ここまで、「副業の定義」をテーマに、収入の考え方、税金、会社のルール、そして本業とのバランスについて詳しく見てきました。

副業を始めるにあたって大切なポイントを改めて整理すると、以下の点が挙げられます。

  • 「副業」とは、本業以外で収入を得る活動全般を指すこと。
  • 副業所得が年間20万円を超える場合は原則として所得税の確定申告が必要であり、20万円以下でも住民税の申告は必要になる場合があること。
  • 何よりもまず、お勤めの会社の就業規則を確認し、定められたルール(許可制や届出制など)を遵守すること。
  • 本業に支障をきたさず、心身の健康を維持できるよう、労働時間や体調管理をご自身でしっかりと行うこと。

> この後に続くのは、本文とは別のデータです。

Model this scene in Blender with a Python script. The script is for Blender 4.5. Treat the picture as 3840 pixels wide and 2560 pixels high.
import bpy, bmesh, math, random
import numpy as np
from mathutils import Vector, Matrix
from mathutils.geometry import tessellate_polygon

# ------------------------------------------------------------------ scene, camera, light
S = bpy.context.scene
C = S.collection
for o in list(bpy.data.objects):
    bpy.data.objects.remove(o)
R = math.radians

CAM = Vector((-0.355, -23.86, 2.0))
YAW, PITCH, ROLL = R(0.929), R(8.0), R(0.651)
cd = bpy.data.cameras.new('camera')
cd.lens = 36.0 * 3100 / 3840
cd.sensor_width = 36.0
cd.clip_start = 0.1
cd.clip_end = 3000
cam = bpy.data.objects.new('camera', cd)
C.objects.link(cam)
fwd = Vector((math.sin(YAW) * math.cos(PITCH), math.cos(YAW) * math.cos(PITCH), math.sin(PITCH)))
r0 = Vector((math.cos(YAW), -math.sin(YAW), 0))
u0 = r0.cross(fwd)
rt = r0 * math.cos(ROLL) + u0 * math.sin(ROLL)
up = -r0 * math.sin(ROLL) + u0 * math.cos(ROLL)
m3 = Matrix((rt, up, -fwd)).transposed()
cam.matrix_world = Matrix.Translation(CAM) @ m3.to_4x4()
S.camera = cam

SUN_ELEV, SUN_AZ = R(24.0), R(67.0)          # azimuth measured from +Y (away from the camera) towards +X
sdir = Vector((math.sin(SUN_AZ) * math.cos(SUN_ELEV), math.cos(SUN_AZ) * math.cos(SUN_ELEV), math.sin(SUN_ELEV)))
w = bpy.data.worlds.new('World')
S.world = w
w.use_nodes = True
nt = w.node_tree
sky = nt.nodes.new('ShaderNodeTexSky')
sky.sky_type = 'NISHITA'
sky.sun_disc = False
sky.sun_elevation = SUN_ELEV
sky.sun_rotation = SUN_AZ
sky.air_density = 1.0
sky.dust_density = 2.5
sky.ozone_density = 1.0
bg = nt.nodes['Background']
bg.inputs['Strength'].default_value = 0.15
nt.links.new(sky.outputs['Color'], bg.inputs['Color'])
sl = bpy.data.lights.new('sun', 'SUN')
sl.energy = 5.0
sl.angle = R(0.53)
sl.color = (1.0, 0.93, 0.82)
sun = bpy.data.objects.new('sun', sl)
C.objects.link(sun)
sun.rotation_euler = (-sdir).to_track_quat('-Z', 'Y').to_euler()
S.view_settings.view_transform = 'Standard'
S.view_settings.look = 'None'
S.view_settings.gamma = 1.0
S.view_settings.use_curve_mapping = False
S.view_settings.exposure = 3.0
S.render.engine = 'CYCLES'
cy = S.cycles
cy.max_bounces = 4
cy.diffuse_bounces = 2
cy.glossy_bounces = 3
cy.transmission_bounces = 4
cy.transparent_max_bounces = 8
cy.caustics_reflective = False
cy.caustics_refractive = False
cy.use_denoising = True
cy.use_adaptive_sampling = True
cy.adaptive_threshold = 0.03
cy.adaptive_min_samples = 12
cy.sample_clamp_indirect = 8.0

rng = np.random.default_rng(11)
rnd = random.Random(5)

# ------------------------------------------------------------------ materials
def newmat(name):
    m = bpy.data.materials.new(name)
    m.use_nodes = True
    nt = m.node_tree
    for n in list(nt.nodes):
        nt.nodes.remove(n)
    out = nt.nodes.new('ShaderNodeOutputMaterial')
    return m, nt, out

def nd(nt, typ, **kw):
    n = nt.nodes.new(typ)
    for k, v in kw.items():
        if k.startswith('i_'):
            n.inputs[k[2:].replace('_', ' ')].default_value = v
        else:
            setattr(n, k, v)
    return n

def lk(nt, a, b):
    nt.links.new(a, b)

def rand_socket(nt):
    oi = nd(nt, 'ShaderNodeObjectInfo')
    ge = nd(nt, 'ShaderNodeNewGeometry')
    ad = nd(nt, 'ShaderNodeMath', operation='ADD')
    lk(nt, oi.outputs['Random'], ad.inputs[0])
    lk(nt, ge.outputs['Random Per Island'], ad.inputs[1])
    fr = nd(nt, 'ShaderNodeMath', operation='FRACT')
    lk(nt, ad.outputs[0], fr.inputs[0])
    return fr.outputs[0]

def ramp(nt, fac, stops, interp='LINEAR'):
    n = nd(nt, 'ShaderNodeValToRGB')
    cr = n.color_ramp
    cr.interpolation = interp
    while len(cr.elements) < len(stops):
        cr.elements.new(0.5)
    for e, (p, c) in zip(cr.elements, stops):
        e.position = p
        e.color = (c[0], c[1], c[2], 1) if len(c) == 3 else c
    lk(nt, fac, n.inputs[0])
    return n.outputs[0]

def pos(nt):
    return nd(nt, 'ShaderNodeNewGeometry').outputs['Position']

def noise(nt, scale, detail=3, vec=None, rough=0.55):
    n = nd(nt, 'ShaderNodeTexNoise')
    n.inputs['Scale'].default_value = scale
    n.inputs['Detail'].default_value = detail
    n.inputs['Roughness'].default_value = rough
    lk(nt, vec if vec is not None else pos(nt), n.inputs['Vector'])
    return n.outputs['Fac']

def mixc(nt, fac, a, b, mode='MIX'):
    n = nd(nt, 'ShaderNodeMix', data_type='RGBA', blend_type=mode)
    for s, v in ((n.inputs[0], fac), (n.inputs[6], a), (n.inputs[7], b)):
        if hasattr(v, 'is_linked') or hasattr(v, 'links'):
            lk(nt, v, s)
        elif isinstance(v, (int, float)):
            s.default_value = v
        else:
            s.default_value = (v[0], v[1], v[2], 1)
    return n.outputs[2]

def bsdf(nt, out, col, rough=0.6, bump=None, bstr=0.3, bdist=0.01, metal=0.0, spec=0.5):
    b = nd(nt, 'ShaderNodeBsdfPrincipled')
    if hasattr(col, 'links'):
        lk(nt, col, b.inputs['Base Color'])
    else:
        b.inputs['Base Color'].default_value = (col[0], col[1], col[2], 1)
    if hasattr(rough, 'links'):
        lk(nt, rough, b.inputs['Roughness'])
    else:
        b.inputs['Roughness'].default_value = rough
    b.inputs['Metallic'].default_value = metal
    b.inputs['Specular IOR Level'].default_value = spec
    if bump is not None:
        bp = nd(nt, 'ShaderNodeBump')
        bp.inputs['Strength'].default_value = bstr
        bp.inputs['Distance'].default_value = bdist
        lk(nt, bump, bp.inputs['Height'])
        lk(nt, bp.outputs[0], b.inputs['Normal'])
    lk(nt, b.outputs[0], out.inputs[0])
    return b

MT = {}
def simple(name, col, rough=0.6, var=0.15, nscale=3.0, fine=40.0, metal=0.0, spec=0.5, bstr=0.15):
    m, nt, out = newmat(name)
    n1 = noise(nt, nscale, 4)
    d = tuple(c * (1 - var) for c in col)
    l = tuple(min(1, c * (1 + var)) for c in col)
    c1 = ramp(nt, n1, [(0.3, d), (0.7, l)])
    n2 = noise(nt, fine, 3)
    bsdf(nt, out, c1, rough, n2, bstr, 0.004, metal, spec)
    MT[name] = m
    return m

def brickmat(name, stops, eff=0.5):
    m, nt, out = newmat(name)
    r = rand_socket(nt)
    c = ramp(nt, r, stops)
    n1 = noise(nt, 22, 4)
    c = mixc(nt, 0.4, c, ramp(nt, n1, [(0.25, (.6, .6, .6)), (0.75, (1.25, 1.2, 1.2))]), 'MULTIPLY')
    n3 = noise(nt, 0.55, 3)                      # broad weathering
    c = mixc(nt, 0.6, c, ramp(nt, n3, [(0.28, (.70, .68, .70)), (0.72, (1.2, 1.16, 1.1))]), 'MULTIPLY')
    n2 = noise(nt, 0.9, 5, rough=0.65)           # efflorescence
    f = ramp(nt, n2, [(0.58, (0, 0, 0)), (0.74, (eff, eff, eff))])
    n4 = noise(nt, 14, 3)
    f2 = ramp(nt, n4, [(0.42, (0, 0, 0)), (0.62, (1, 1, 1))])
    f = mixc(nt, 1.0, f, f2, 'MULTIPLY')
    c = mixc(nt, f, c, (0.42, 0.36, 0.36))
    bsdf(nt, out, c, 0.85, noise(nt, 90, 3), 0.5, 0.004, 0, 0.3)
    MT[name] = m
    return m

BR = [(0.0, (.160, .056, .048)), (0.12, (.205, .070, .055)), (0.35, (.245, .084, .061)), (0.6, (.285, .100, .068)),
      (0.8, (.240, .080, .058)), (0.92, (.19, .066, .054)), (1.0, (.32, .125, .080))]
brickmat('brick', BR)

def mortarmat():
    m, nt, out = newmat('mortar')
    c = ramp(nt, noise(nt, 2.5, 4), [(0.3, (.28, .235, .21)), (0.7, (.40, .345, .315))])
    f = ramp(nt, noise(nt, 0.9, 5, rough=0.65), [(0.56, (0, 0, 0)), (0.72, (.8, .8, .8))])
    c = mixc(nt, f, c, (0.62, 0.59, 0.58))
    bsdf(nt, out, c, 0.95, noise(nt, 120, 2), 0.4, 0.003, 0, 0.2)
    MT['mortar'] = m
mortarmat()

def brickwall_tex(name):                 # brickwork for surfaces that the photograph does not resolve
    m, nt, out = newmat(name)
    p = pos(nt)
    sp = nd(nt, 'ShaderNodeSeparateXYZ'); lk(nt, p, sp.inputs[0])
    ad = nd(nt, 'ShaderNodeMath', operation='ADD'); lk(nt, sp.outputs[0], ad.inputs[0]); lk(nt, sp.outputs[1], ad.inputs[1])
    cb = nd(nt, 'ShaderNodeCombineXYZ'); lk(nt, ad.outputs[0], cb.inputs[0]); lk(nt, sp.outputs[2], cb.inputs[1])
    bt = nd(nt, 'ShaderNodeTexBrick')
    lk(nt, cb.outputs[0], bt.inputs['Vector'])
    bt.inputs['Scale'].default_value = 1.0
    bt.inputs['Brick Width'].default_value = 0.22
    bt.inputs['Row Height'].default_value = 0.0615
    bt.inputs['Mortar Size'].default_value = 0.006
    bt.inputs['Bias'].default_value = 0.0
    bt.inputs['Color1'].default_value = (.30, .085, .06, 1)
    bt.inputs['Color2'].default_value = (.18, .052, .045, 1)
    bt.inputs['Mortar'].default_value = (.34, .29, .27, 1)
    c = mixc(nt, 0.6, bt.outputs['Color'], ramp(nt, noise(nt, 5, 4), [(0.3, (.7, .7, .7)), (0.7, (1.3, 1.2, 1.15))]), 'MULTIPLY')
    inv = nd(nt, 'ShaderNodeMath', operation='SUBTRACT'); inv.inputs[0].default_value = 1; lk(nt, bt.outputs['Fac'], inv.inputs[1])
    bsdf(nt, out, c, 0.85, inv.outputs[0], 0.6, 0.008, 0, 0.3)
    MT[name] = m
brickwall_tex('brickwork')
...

副業は、収入アップやスキルアップ、自己実現など、多くの可能性を秘めています。

しかし、その一方で、税務処理や会社との調整、自己管理といった責任も伴います。

これらの知識を事前にしっかりと身につけ、計画的に取り組むことが、副業を成功させ、長く続けていくための秘訣と言えるでしょう。

働き方が多様化する現代において、副業は自分らしい生き方や働き方を見つけるための一つの手段でもあります。

正しい知識と準備をもって、ぜひ有意義な副業ライフを実現してください。